WRITTEN REQUEST -> Retype all the records with nothing changed.

# # # # # # #

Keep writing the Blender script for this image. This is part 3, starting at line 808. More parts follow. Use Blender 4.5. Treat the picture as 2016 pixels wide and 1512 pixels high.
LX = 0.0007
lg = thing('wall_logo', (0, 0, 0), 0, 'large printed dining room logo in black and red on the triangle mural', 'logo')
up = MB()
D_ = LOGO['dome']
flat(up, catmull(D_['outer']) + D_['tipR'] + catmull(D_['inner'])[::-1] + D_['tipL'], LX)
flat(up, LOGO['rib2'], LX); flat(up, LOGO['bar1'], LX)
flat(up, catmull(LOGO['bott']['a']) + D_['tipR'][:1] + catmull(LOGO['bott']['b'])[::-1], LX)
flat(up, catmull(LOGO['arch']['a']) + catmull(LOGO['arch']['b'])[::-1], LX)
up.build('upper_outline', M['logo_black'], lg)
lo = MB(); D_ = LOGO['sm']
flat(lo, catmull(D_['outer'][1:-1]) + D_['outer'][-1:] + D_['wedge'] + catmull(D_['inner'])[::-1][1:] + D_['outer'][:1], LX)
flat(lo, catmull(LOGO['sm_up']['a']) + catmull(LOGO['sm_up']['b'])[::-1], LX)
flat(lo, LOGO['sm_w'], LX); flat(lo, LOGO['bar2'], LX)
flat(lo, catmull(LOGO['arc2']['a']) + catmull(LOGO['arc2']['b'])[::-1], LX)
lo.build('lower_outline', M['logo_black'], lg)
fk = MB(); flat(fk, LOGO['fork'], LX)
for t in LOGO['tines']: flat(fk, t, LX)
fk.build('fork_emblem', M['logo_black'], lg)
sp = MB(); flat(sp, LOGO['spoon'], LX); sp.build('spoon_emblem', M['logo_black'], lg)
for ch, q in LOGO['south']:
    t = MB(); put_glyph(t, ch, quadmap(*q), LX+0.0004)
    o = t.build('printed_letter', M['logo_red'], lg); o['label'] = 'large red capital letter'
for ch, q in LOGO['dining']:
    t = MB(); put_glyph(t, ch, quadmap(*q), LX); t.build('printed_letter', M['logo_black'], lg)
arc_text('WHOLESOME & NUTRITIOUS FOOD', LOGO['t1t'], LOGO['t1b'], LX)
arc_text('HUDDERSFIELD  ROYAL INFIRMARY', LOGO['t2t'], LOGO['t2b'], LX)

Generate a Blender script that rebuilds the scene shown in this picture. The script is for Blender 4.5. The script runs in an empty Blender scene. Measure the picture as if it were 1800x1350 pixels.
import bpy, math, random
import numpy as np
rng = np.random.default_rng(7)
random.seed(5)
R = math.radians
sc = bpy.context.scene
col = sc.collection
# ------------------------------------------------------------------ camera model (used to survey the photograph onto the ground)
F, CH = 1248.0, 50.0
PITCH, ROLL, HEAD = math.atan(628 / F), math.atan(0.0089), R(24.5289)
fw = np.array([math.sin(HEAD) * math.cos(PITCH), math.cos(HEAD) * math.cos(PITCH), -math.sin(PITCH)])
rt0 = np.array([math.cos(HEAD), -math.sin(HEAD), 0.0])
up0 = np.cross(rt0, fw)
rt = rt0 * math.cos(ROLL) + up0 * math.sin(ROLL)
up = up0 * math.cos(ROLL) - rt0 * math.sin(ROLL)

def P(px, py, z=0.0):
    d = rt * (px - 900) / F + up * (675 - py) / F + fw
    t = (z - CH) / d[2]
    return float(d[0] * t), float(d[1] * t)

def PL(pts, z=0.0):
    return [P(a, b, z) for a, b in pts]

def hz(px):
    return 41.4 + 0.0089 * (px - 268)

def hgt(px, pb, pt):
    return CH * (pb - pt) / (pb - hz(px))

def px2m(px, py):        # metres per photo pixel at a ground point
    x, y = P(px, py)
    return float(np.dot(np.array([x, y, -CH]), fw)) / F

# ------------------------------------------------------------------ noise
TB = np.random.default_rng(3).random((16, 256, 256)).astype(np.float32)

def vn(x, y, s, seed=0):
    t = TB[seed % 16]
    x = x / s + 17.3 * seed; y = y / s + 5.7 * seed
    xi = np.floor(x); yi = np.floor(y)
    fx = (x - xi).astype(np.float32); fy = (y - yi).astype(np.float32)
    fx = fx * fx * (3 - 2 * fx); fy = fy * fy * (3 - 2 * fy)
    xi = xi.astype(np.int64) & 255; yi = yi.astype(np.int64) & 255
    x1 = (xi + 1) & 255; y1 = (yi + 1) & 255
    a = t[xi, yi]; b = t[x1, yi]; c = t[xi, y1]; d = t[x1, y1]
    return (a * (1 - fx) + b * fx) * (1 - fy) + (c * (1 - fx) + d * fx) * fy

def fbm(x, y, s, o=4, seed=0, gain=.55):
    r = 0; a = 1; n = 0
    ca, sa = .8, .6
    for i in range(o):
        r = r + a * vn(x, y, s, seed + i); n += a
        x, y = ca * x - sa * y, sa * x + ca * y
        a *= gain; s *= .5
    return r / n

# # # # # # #

EXERCISE RESULT ->
Keep writing the Blender script for this image. This is part 3, starting at line 808. More parts follow. Use Blender 4.5. Treat the picture as 2016 pixels wide and 1512 pixels high.
LX = 0.0007
lg = thing('wall_logo', (0, 0, 0), 0, 'large printed dining room logo in black and red on the triangle mural', 'logo')
up = MB()
D_ = LOGO['dome']
flat(up, catmull(D_['outer']) + D_['tipR'] + catmull(D_['inner'])[::-1] + D_['tipL'], LX)
flat(up, LOGO['rib2'], LX); flat(up, LOGO['bar1'], LX)
flat(up, catmull(LOGO['bott']['a']) + D_['tipR'][:1] + catmull(LOGO['bott']['b'])[::-1], LX)
flat(up, catmull(LOGO['arch']['a']) + catmull(LOGO['arch']['b'])[::-1], LX)
up.build('upper_outline', M['logo_black'], lg)
lo = MB(); D_ = LOGO['sm']
flat(lo, catmull(D_['outer'][1:-1]) + D_['outer'][-1:] + D_['wedge'] + catmull(D_['inner'])[::-1][1:] + D_['outer'][:1], LX)
flat(lo, catmull(LOGO['sm_up']['a']) + catmull(LOGO['sm_up']['b'])[::-1], LX)
flat(lo, LOGO['sm_w'], LX); flat(lo, LOGO['bar2'], LX)
flat(lo, catmull(LOGO['arc2']['a']) + catmull(LOGO['arc2']['b'])[::-1], LX)
lo.build('lower_outline', M['logo_black'], lg)
fk = MB(); flat(fk, LOGO['fork'], LX)
for t in LOGO['tines']: flat(fk, t, LX)
fk.build('fork_emblem', M['logo_black'], lg)
sp = MB(); flat(sp, LOGO['spoon'], LX); sp.build('spoon_emblem', M['logo_black'], lg)
for ch, q in LOGO['south']:
    t = MB(); put_glyph(t, ch, quadmap(*q), LX+0.0004)
    o = t.build('printed_letter', M['logo_red'], lg); o['label'] = 'large red capital letter'
for ch, q in LOGO['dining']:
    t = MB(); put_glyph(t, ch, quadmap(*q), LX); t.build('printed_letter', M['logo_black'], lg)
arc_text('WHOLESOME & NUTRITIOUS FOOD', LOGO['t1t'], LOGO['t1b'], LX)
arc_text('HUDDERSFIELD  ROYAL INFIRMARY', LOGO['t2t'], LOGO['t2b'], LX)

Generate a Blender script that rebuilds the scene shown in this picture. The script is for Blender 4.5. The script runs in an empty Blender scene. Measure the picture as if it were 1800x1350 pixels.
import bpy, math, random
import numpy as np
rng = np.random.default_rng(7)
random.seed(5)
R = math.radians
sc = bpy.context.scene
col = sc.collection
# ------------------------------------------------------------------ camera model (used to survey the photograph onto the ground)
F, CH = 1248.0, 50.0
PITCH, ROLL, HEAD = math.atan(628 / F), math.atan(0.0089), R(24.5289)
fw = np.array([math.sin(HEAD) * math.cos(PITCH), math.cos(HEAD) * math.cos(PITCH), -math.sin(PITCH)])
rt0 = np.array([math.cos(HEAD), -math.sin(HEAD), 0.0])
up0 = np.cross(rt0, fw)
rt = rt0 * math.cos(ROLL) + up0 * math.sin(ROLL)
up = up0 * math.cos(ROLL) - rt0 * math.sin(ROLL)

def P(px, py, z=0.0):
    d = rt * (px - 900) / F + up * (675 - py) / F + fw
    t = (z - CH) / d[2]
    return float(d[0] * t), float(d[1] * t)

def PL(pts, z=0.0):
    return [P(a, b, z) for a, b in pts]

def hz(px):
    return 41.4 + 0.0089 * (px - 268)

def hgt(px, pb, pt):
    return CH * (pb - pt) / (pb - hz(px))

def px2m(px, py):        # metres per photo pixel at a ground point
    x, y = P(px, py)
    return float(np.dot(np.array([x, y, -CH]), fw)) / F

# ------------------------------------------------------------------ noise
TB = np.random.default_rng(3).random((16, 256, 256)).astype(np.float32)

def vn(x, y, s, seed=0):
    t = TB[seed % 16]
    x = x / s + 17.3 * seed; y = y / s + 5.7 * seed
    xi = np.floor(x); yi = np.floor(y)
    fx = (x - xi).astype(np.float32); fy = (y - yi).astype(np.float32)
    fx = fx * fx * (3 - 2 * fx); fy = fy * fy * (3 - 2 * fy)
    xi = xi.astype(np.int64) & 255; yi = yi.astype(np.int64) & 255
    x1 = (xi + 1) & 255; y1 = (yi + 1) & 255
    a = t[xi, yi]; b = t[x1, yi]; c = t[xi, y1]; d = t[x1, y1]
    return (a * (1 - fx) + b * fx) * (1 - fy) + (c * (1 - fx) + d * fx) * fy

def fbm(x, y, s, o=4, seed=0, gain=.55):
    r = 0; a = 1; n = 0
    ca, sa = .8, .6
    for i in range(o):
        r = r + a * vn(x, y, s, seed + i); n += a
        x, y = ca * x - sa * y, sa * x + ca * y
        a *= gain; s *= .5
    return r / n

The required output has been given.